Na verdade, a escolha de Las Vegas é genial. Como tudo é gigantesco, espaçoso e espampanante, há acomodação para dezenas de milhares de pessoas a qualquer altura do ano. Os hotéis são baratos durante a semana (quando se fazem as conferências e feiras) e há ligação entre eles - uma pessoa começa no Mandalay Bay e, se quiser, só pára na outra ponta da Strip, sempre a andar por dentro.

Depois, há o factor descompressão: atira-se com dez horas de eventos num hotel e compensa-se logo com mega jantarada e bebidas no Marquee. Marcam-se cinco reuniões seguidas, e enfiam-se convites para a Britney Spears no Planet Hollywood por baixo da porta do quarto.

O que acontece quando os "geeks" invadem Las Vegas é nada. Zero.

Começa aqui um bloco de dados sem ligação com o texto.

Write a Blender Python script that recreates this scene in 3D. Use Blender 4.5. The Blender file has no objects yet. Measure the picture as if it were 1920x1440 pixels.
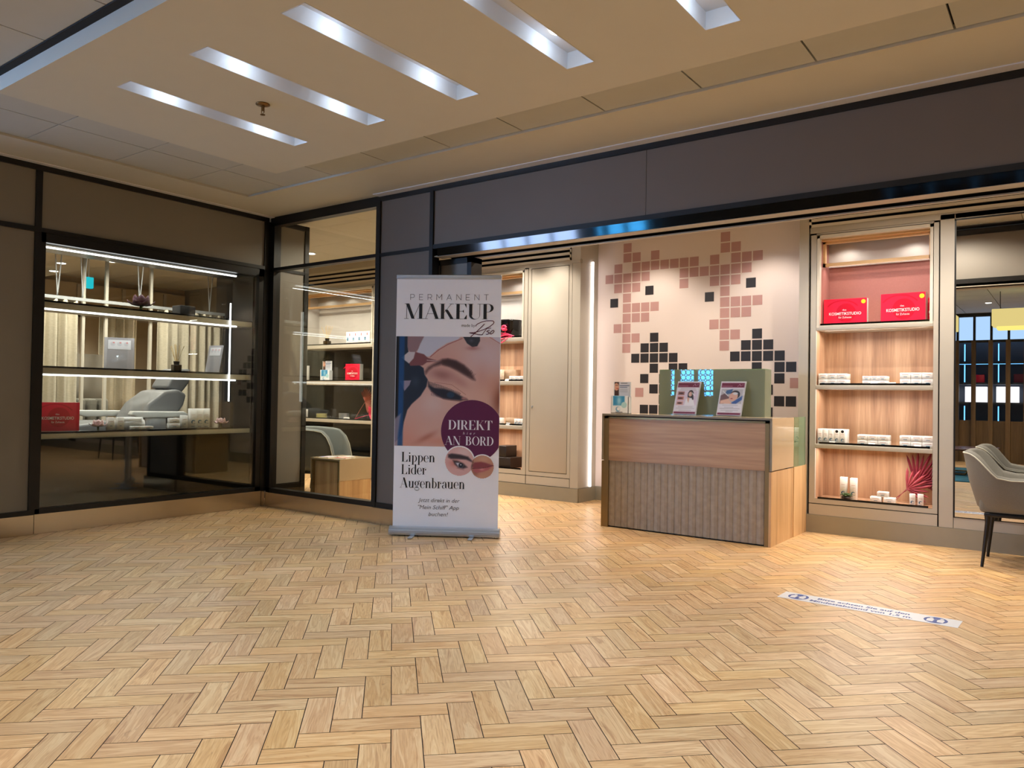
import bpy, bmesh, math, random
import numpy as np
from mathutils import Vector, Matrix
random.seed(7)
PI = math.pi
SC = bpy.context.scene
COL = SC.collection

# ------------------------------------------------------------------ camera
def cam_axes(yaw, pitch, roll):
    cy, sy, cp, sp = math.cos(yaw), math.sin(yaw), math.cos(pitch), math.sin(pitch)
    f = Vector((-sy*cp, cy*cp, sp)); r = Vector((cy, sy, 0)); u = r.cross(f)
    c, s = math.cos(roll), math.sin(roll)
    return c*r + s*u, -s*r + c*u, f
cr, cu, cf = cam_axes(0.631906915, 0.0165798227, 0.0157812676)
cd = bpy.data.cameras.new('camera'); cam = bpy.data.objects.new('camera', cd); COL.objects.link(cam)
cam.matrix_world = Matrix(((cr.x, cu.x, -cf.x, 0), (cr.y, cu.y, -cf.y, 0), (cr.z, cu.z, -cf.z, 1.117), (0, 0, 0, 1)))
cd.sensor_width = 36; cd.lens = 1440.89/1920*36; cd.clip_start = .05; cd.clip_end = 100
SC.camera = cam
# ------------------------------------------------------------------ world, view
w = bpy.data.worlds.new('world'); SC.world = w; w.use_nodes = True
w.node_tree.nodes['Background'].inputs[0].default_value = (.75, .82, 1, 1)
w.node_tree.nodes['Background'].inputs[1].default_value = .05
SC.view_settings.view_transform = 'Standard'; SC.view_settings.look = 'None'
SC.view_settings.gamma = 1; SC.view_settings.use_curve_mapping = False
SC.view_settings.exposure = 1.3
SC.cycles.max_bounces = 8; SC.cycles.diffuse_bounces = 4; SC.cycles.glossy_bounces = 5
SC.cycles.transmission_bounces = 6; SC.cycles.transparent_max_bounces = 12
SC.cycles.sample_clamp_indirect = 4; SC.cycles.use_denoising = True
SC.cycles.caustics_reflective = False; SC.cycles.caustics_refractive = False
# light levels (watts)
WARM = (1, .89, .76); NEUT = (1, .93, .84); COOL = (.56, .76, 1)
P_SLOT, P_HALL, P_SHOP, P_SHELF = 8.0, 50.0, 44.0, 2.0
E_WINDOW, E_STRIP = 14, 2.2

def lamp(name, kind, loc, power, color, size=.04, angle=110, blend=.6, rot=(0, 0, 0), parent=None, sy=None):
    l = bpy.data.lights.new(name, kind); l.energy = power; l.color = color
    if kind == 'SPOT': l.spot_size = math.radians(angle); l.spot_blend = blend; l.shadow_soft_size = size
    elif kind == 'AREA':
        l.shape = 'RECTANGLE' if sy else 'SQUARE'; l.size = size
        if sy: l.size_y = sy
    else: l.shadow_soft_size = size
    o = bpy.data.objects.new(name, l); COL.objects.link(o); o.rotation_euler = rot
    if parent: o.parent = parent; o.location = Vector(loc) - parent.location
    else: o.location = loc
    return o

# ------------------------------------------------------------------ colours and materials
def lin(c):
    return tuple((x/255/12.92 if x/255 <= .04045 else ((x/255+.055)/1.055)**2.4) for x in c[:3])
def L4(c): return (*lin(c), 1)
M = {}
def mat(name, rgb, rough=.5, metal=0, spec=.5, var=.04, scale=8, bump=0, coat=0, stretch=None, emit=None, estr=0):
    if name in M: return M[name]
    m = bpy.data.materials.new(name); M[name] = m; m.use_nodes = True
    nt = m.node_tree; b = nt.nodes['Principled BSDF']; N = nt.nodes.new; K = nt.links.new
    b.inputs['Roughness'].default_value = rough; b.inputs['Metallic'].default_value = metal
    b.inputs['Specular IOR Level'].default_value = spec; b.inputs['Coat Weight'].default_value = coat
    c = L4(rgb)
    if emit:
        b.inputs['Emission Color'].default_value = L4(emit); b.inputs['Emission Strength'].default_value = estr
    tc = N('ShaderNodeTexCoord'); mp = N('ShaderNodeMapping'); nz = N('ShaderNodeTexNoise')
    mp.inputs['Scale'].default_value = stretch or (1, 1, 1)
    nz.inputs['Scale'].default_value = scale; nz.inputs['Detail'].default_value = 4
    K(tc.outputs['Object'], mp.inputs[0]); K(mp.outputs[0], nz.inputs['Vector'])
    rp = N('ShaderNodeValToRGB'); rp.color_ramp.elements[0].position = .25; rp.color_ramp.elements[1].position = .75
    rp.color_ramp.elements[0].color = tuple(x*(1-var) for x in c[:3])+(1,)
    rp.color_ramp.elements[1].color = tuple(min(1, x*(1+var)) for x in c[:3])+(1,)
    K(nz.outputs['Fac'], rp.inputs[0]); K(rp.outputs[0], b.inputs['Base Color'])
    if bump:
        bn = N('ShaderNodeBump'); bn.inputs['Strength'].default_value = bump; bn.inputs['Distance'].default_value = .002
        n2 = N('ShaderNodeTexNoise'); n2.inputs['Scale'].default_value = 400; K(tc.outputs['Object'], n2.inputs['Vector'])
        K(n2.outputs['Fac'], bn.inputs['Height']); K(bn.outputs[0], b.inputs['Normal'])
    return m
def emis(name, rgb, strength):
    if name in M: return M[name]
    m = bpy.data.materials.new(name); M[name] = m; m.use_nodes = True; nt = m.node_tree
    nt.nodes.clear(); e = nt.nodes.new('ShaderNodeEmission'); o = nt.nodes.new('ShaderNodeOutputMaterial')
    e.inputs[0].default_value = L4(rgb); e.inputs[1].default_value = strength; nt.links.new(e.outputs[0], o.inputs[0])
    return m
def glass(name, tint, refl=1.0, rough=0.0, ior=1.5, film=0, filmcol=(200, 210, 200)):
    """thin pane: clear transmission tinted by the glass, fresnel reflection on both faces"""
    if name in M: return M[name]
    m = bpy.data.materials.new(name); M[name] = m; m.use_nodes = True; nt = m.node_tree; nt.nodes.clear()
    N = nt.nodes.new; K = nt.links.new
    o = N('ShaderNodeOutputMaterial'); t = N('ShaderNodeBsdfTransparent'); g = N('ShaderNodeBsdfGlossy')
    t.inputs[0].default_value = L4(tint); g.inputs['Roughness'].default_value = rough; g.inputs[0].default_value = (1, 1, 1, 1)
    fr = N('ShaderNodeFresnel'); gm = N('ShaderNodeNewGeometry'); ic = N('ShaderNodeMath'); ic.operation = 'MULTIPLY_ADD'
    K(gm.outputs['Backfacing'], ic.inputs[0]); ic.inputs[1].default_value = 1/ior-ior; ic.inputs[2].default_value = ior; K(ic.outputs[0], fr.inputs[0])
    mu = N('ShaderNodeMath'); mu.operation = 'MULTIPLY'; mu.inputs[1].default_value = refl; K(fr.outputs[0], mu.inputs[0])
    mx = N('ShaderNodeMixShader'); K(mu.outputs[0], mx.inputs[0]); K(g.outputs[0], mx.inputs[2])
    if film:
        d = N('ShaderNodeBsdfDiffuse'); d.inputs[0].default_value = L4(filmcol); m2 = N('ShaderNodeMixShader'); m2.inputs[0].default_value = film
        K(t.outputs[0], m2.inputs[1]); K(d.outputs[0], m2.inputs[2]); K(m2.outputs[0], mx.inputs[1])
    else: K(t.outputs[0], mx.inputs[1])
    K(mx.outputs[0], o.inputs[0]); return m
def vcol(name, rough=.5, coat=0):
    if name in M: return M[name]
    m = bpy.data.materials.new(name); M[name] = m; m.use_nodes = True; nt = m.node_tree; b = nt.nodes['Principled BSDF']
    a = nt.nodes.new('ShaderNodeVertexColor'); a.layer_name = 'Col'; nt.links.new(a.outputs[0], b.inputs['Base Color'])
    b.inputs['Roughness'].default_value = rough; b.inputs['Coat Weight'].default_value = coat; return m
def wood(name, cols, axis='z', period=9, rough=.45):
    """veneer with long streaks along `axis`, object coordinates"""
    if name in M: return M[name]
    m = bpy.data.materials.new(name); M[name] = m; m.use_nodes = True; nt = m.node_tree; b = nt.nodes['Principled BSDF']
    N = nt.nodes.new; K = nt.links.new
    tc = N('ShaderNodeTexCoord'); mp = N('ShaderNodeMapping'); mp2 = N('ShaderNodeMapping')
    i = 'xyz'.index(axis); s = [1, 1, 1]; s[i] = .03; mp.inputs['Scale'].default_value = s
    s2 = [1, 1, 1]; s2[i] = .05; mp2.inputs['Scale'].default_value = s2
    n1 = N('ShaderNodeTexNoise'); n1.inputs['Scale'].default_value = period; n1.inputs['Detail'].default_value = 2
    n2 = N('ShaderNodeTexNoise'); n2.inputs['Scale'].default_value = period*9; n2.inputs['Detail'].default_value = 6
    K(tc.outputs['Object'], mp.inputs[0]); K(tc.outputs['Object'], mp2.inputs[0])
    K(mp.outputs[0], n1.inputs['Vector']); K(mp2.outputs[0], n2.inputs['Vector'])
    ad = N('ShaderNodeMath'); ad.operation = 'MULTIPLY_ADD'; ad.inputs[1].default_value = .45
    K(n2.outputs['Fac'], ad.inputs[0]); K(n1.outputs['Fac'], ad.inputs[2])
    rp = N('ShaderNodeValToRGB'); e = rp.color_ramp.elements
    e[0].position = .5; e[0].color = L4(cols[0]); e[1].position = .95; e[1].color = L4(cols[-1])
    k = e.new(.72); k.color = L4(cols[1]); K(ad.outputs[0], rp.inputs[0]); K(rp.outputs[0], b.inputs['Base Color'])
    b.inputs['Roughness'].default_value = rough
    return m

blackm = mat('black_anodised_metal', (26, 24, 22), .38, .3, var=.1)
taupe = mat('taupe_wall_panel', (130, 124, 114), .55, var=.03, scale=3)
greyp = mat('grey_facade_panel', (108, 96, 84), .55, var=.03, scale=3)
champ = mat('champagne_lacquer', (180, 173, 160), .48, .1, var=.02, scale=4, bump=.05)
champ2 = mat('champagne_profile', (204, 197, 182), .6, .05, var=.02)
steel = mat('brushed_bronze_steel', (196, 180, 156), .2, .85, var=.05, scale=14, stretch=(1, 1, 30))
plinth = mat('satin_plinth_metal', (150, 144, 128), .45, .2, var=.03, scale=10)
ceil_m = mat('ceiling_white_paint', (200, 198, 186), .7, var=.01)
tile_m = mat('ceiling_metal_tile', (184, 186, 182), .6, var=.02)
slot_m = mat('slot_white_paint', (206, 210, 216), .6, var=.01)
darkgap = mat('dark_shadow_gap', (20, 18, 16), .8)
blackgloss = mat('black_gloss_glass', (12, 11, 9), .06, var=.1)
brownmir = mat('dark_bronze_glass', (44, 38, 32), .08, var=.05, spec=.9)
white = mat('white_cardboard', (236, 234, 230), .5, var=.01)
whitep = mat('white_print_sheet', (240, 240, 242), .5, var=.01, coat=.05)
silver = mat('brushed_aluminium', (196, 202, 210), .3, .8, var=.03, scale=20, stretch=(.1, 1, 8))
silver_d = mat('dark_end_cap', (96, 98, 102), .4, .4)
red = mat('glossy_red_cardboard', (226, 30, 62), .28, var=.03, coat=.2)
redd = mat('darker_red_print', (196, 14, 44), .28, var=.03)
yellow = mat('yellow_sticker', (250, 214, 20), .5)
ink = mat('black_ink', (22, 22, 24), .5)
inkg = mat('grey_ink', (120, 118, 122), .5)
inkl = mat('pale_pink_ink', (206, 168, 160), .5)
plum = mat('plum_print', (92, 30, 74), .35, var=.03, coat=.1)
plumink = mat('plum_ink', (86, 22, 48), .5)
teal = mat('teal_wave_print', (46, 110, 146), .5, var=.3, scale=60)
whiteink = mat('white_ink', (232, 230, 238), .5)
blueink = mat('navy_blue_print', (32, 62, 136), .5)
sticker_m = mat('white_vinyl_sticker', (214, 214, 216), .35, var=.02, scale=30)
cream = mat('cream_pink_wallpaper', (222, 208, 202), .6, var=.015, scale=2)
pinksq = mat('dusty_pink_square', (182, 140, 136), .6, var=.02)
blacksq = mat('charcoal_square', (34, 32, 38), .5, var=.05)
beigegl = mat('beige_gloss_panel', (200, 178, 146), .12, var=.02)
greengl = glass('pale_green_glass', (206, 224, 200), 1.2, film=.5, filmcol=(158, 164, 142))
greengl2 = glass('green_edge_glass', (200, 226, 198), 1.0, film=.35, filmcol=(164, 182, 150))
clear = glass('clear_shop_glass', (247, 249, 244), 1.0)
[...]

Nicles. Com sorte, as senhoras de meia idade que estão a jogar no casino há 8 horas seguidas gozam com as mochilas dos computadores, e pouco mais do que isso. Não há olhares de lado nem perguntas curiosas. Las Vegas é um caldeirão tão grande de pessoas de todo o lado que 160 mil "geeks" a verem robôs, drones e patins com turbo não aquece nem arrefece ninguém por aqui.

O que aquece são os pés, e as bolhas que começam a formar-se ao terceiro dia. Há 185 mil metros quadrados de exposição e todos os hotéis são gigantescos. Além disso, e por algum motivo de insanidade temporária, há conferências em múltiplos hotéis entre os quais não se pode ir a pé.

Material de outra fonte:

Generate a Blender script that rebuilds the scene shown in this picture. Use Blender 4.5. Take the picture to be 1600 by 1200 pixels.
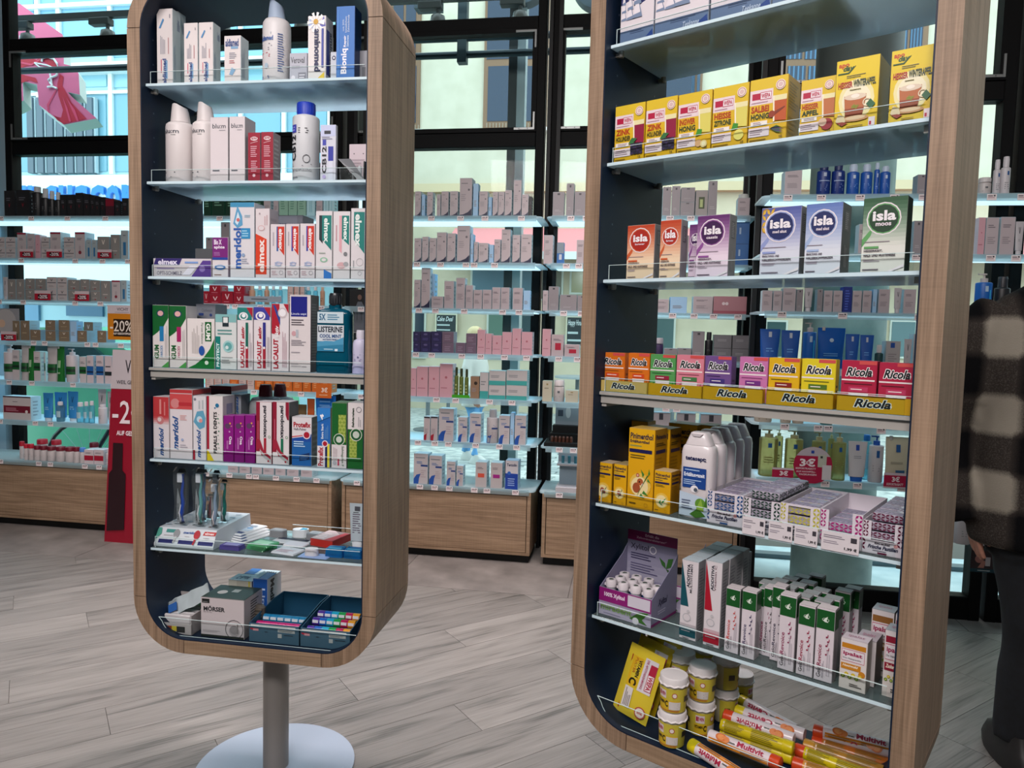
import bpy, math, random
from mathutils import Vector, Matrix
R = random.Random(11)
SC = bpy.context.scene
COL = SC.collection
for o in list(bpy.data.objects):
    bpy.data.objects.remove(o)

# ---------------------------------------------------------------- camera
FPX = 1145.4
CAMZ = 1.29
PIT, ROL = 0.0717933, 0.0248677
_w = Vector((0, math.cos(PIT), -math.sin(PIT)))
_u0 = Vector((0, math.sin(PIT), math.cos(PIT)))
_r0 = Vector((1, 0, 0))
CR = _r0 * math.cos(ROL) + _u0 * math.sin(ROL)
CU = -_r0 * math.sin(ROL) + _u0 * math.cos(ROL)
CW = _w
CP = Vector((0, 0, CAMZ))
cd = bpy.data.cameras.new('camera')
cam = bpy.data.objects.new('camera', cd)
COL.objects.link(cam)
m3 = Matrix((CR, CU, -CW)).transposed().to_4x4()
m3.translation = CP
cam.matrix_world = m3
cd.sensor_width = 36
cd.lens = FPX / 1600 * 36
cd.clip_start = 0.02
cd.clip_end = 200
SC.camera = cam

# ---------------------------------------------------------------- world, light, exposure
SC.view_settings.view_transform = 'Standard'
SC.view_settings.look = 'None'
SC.view_settings.gamma = 1
SC.view_settings.use_curve_mapping = False
SC.view_settings.exposure = 0.0
W = bpy.data.worlds.new('overcast_sky')
SC.world = W
W.use_nodes = True
W.node_tree.nodes['Background'].inputs[0].default_value = (0.80, 0.93, 1.0, 1)
W.node_tree.nodes['Background'].inputs[1].default_value = 3.5
SC.cycles.transparent_max_bounces = 24
SC.cycles.max_bounces = 7
SC.cycles.diffuse_bounces = 3
SC.cycles.glossy_bounces = 3
SC.cycles.transmission_bounces = 6
SC.cycles.sample_clamp_indirect = 4
SC.cycles.caustics_reflective = False
SC.cycles.caustics_refractive = False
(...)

Os eventos começam logo às 8 da manhã, mas é preciso estar na fila uma hora antes para garantir lugar dentro da sala. Também estão marcados uns a seguir aos outros, o que torna as idas à casa-de-banho e a alimentação regular em actividades ocasionais e não garantidas. Há sempre um asiático a dormitar em cadeiras, sofás ou encostado à parede (sempre; são 17 horas de diferença). E ao fim de alguns dias a dormir poucas horas e a percorrer quilómetros, já é difícil ver a diferença entre os patins com turbo, os skates andantes e as mini-Segway que desfilam nos corredores.

Mas é aqui que se vêem os projectos mais loucos, as startups mais arrojadas e as concretizações megalómanas das gigantes da indústria (a Samsung fez uma preview das suas novas televisões com jovens asiáticas cobertas de luzes azuis a flutuarem numa piscina). É aqui que se fala com a startup francesa que fez garfos com Bluetooth para emagrecer e se vêem os novos fogões topo de gama com computador de bordo. Dos 20 mil novos produtos apresentados nesta feira, apenas 200 vão ter sucesso e entrar-nos pelas casas adentro. O que acontece em Las Vegas pode ficar mesmo só por Las Vegas. Mas é uma aventura dos diabos.